One of the leading American dance companies in size and reputation, the Pacific Northwest Ballet returned to McCaw Hall last week - after spending 18 months at nearby Mercer Sports Arena - with a new production of "Swan Lake." (The Seattle Opera's production of "Parsifal" in August christened the new hall.)

At last week's opening night of "Swan Lake," nearly 3,000 people filled the orchestra seats and wood-paneled cantilevered balconies of the auditorium.

The performing-arts center is now "a fun place to go," says Kent Stowell, who directs the PNB with his wife, Francia Russell. "There were no windows in the old building," he says. There is no shortage of light in the new facility, which features a five-story wall of windows.

When Mr. Stowell and Ms. Russell, former soloists at New York City Ballet, began running the PNB 27 years ago, the troupe "gave 12 performances a year," says Stowell. "Other companies gave 10 more. Now, between PNB, the Paramount Series, and the University of Washington Dance Series, there are 120 to 150 [dance] shows a year. What's great about dance in America is that it's not only in New York but Houston, Denver, and Seattle, too."

When the couple first took over in 1977, they worked with the bare minimum.
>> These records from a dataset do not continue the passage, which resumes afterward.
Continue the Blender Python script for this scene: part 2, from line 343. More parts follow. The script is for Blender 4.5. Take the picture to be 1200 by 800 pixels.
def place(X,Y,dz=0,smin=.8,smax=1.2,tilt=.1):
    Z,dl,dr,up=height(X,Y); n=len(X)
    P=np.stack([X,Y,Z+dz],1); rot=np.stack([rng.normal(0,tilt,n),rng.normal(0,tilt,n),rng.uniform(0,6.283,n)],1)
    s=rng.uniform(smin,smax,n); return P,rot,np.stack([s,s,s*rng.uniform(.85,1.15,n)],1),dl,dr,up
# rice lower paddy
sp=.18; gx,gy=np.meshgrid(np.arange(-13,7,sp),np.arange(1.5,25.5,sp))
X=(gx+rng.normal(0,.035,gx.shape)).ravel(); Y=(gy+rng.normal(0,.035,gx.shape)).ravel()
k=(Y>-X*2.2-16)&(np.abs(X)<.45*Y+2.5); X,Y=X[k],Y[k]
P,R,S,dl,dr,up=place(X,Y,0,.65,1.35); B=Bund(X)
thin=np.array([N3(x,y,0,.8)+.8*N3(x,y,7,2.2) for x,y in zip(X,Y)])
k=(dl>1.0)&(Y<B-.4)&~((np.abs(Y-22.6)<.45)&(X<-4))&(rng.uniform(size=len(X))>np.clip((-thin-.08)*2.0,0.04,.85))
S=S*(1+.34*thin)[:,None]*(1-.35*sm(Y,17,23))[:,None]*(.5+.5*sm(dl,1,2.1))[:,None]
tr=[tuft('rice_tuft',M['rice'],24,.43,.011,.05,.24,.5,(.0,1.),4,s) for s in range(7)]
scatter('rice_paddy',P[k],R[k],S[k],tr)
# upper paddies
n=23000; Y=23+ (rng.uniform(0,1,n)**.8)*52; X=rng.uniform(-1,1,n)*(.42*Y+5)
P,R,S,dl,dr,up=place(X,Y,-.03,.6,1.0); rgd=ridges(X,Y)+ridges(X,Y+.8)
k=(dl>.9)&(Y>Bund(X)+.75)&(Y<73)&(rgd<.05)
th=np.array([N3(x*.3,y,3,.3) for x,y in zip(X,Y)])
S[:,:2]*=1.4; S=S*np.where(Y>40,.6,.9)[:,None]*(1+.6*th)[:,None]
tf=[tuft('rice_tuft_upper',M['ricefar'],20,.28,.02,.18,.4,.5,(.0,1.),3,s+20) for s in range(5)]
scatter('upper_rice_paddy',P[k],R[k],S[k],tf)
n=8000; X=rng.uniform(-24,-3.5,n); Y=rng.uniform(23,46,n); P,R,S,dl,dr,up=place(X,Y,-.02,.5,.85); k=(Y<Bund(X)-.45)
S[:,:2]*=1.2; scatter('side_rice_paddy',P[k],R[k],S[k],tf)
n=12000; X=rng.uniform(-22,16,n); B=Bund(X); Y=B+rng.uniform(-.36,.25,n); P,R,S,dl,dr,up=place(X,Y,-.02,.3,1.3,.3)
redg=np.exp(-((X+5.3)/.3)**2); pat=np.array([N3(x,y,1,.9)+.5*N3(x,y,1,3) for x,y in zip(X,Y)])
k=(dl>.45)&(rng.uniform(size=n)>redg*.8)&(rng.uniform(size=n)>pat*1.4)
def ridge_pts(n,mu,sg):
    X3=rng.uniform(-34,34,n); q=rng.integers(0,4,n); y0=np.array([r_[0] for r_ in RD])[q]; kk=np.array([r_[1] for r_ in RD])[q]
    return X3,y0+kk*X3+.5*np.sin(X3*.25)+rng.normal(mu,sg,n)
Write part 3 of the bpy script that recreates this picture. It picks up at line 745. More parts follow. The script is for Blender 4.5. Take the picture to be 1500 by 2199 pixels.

The company owned sets and costumes only for the classic ballet "Coppelia" and a production of "The Nutcracker."

They began to stage works by their mentor, George Balanchine, and were determined to build a repertory and a company connected to their community.

Stowell's concept of outreach included choreographing ballets with popular themes and music, like his 1998 full-length "Silver Lining," set to the songs of Jerome Kern. Russell developed the ballet's school into a world-class training organization.

In 1993, the company and school moved into expansive headquarters next to what was then the Seattle Opera House, making the PNB one of the few troupes in the nation with a direct, indoor passage to its performing space.

The hall was first built in 1928, 50 years after salon owner James Osbourne had provided an endowment of $20,000 to fund Seattle's first theater. It was updated for the 1962 World's Fair, but by the 1990s it was clear that the hall needed a seismic retrofit.

Backstage at the old hall was "pretty primitive," Stowell recalls. "We couldn't drink the water from the taps, and there was only one shower."

In the new facility, he says the dressing rooms are at stage level so dancers don't have to climb four or five flights of stairs to change costumes. The stage is the same size, but the hall now has twice as much space offstage.

The company numbers 46 dancers, with an annual budget of $16.3 million. By comparison, New York's American Ballet Theatre has 80 dancers and had a $32 million budget last year.

The original renovation was estimated to cost $80 million. But the partners - the city, Seattle Center Foundation, the ballet, and Seattle Opera - instead decided to upgrade the building into a full performing-arts center by sharing the $127 million costs. Fundraising and planning took a decade.

D. David Brown, the PNB's executive director, helped manage the project. "The building improves what we can do backstage, in terms of scale of production, and the comfort and efficiency for the artists," says Mr. Brown, "with a parallel improvement in the front-of-house, especially in terms of events, like large-scale galas...."

But it's primarily the shows on stage that distinguish McCaw Hall, like the sumptuous "Swan Lake." While there were few surprises in the choreography, and the storytelling was straightforward, the success of the ballet lay in the finely honed technique of the 30 swan maidens, performing precisely in step.

Company veteran Patricia Barker led the swans in a poignant portrayal of the white Swan Queen, transforming into her evil twin, the Black Swan. The major change came at the climax when the Swan Queen faded back into the forest, leaving the Prince (Stanko Milov) to collapse with a broken heart - no happily-ever-after ending here.

"I wanted to show that betrayal has its consequences," Stowell explains.

Tchaikovsky's famous score, performed by the PNB orchestra, sounded newly minted because of the McCaw Hall acoustics.

"Our philosophy when we came here was that we wanted to touch as many people as we could," Stowell says. "That's why we did 'Swan Lake' in 1981 and again now.... The more we go beyond our small world, the better."

'Swan Lake' runs until Oct. 5. Seattle Opera presents 'Mourning Becomes Electra,' Oct. 18-Nov. 1. PNB returns with a mixed bill of four ballets, Nov. 6-9, followed by the 20th anniversary production of 'The Nutcracker,' Nov. 28-Dec. 28. All performances are at McCaw Hall.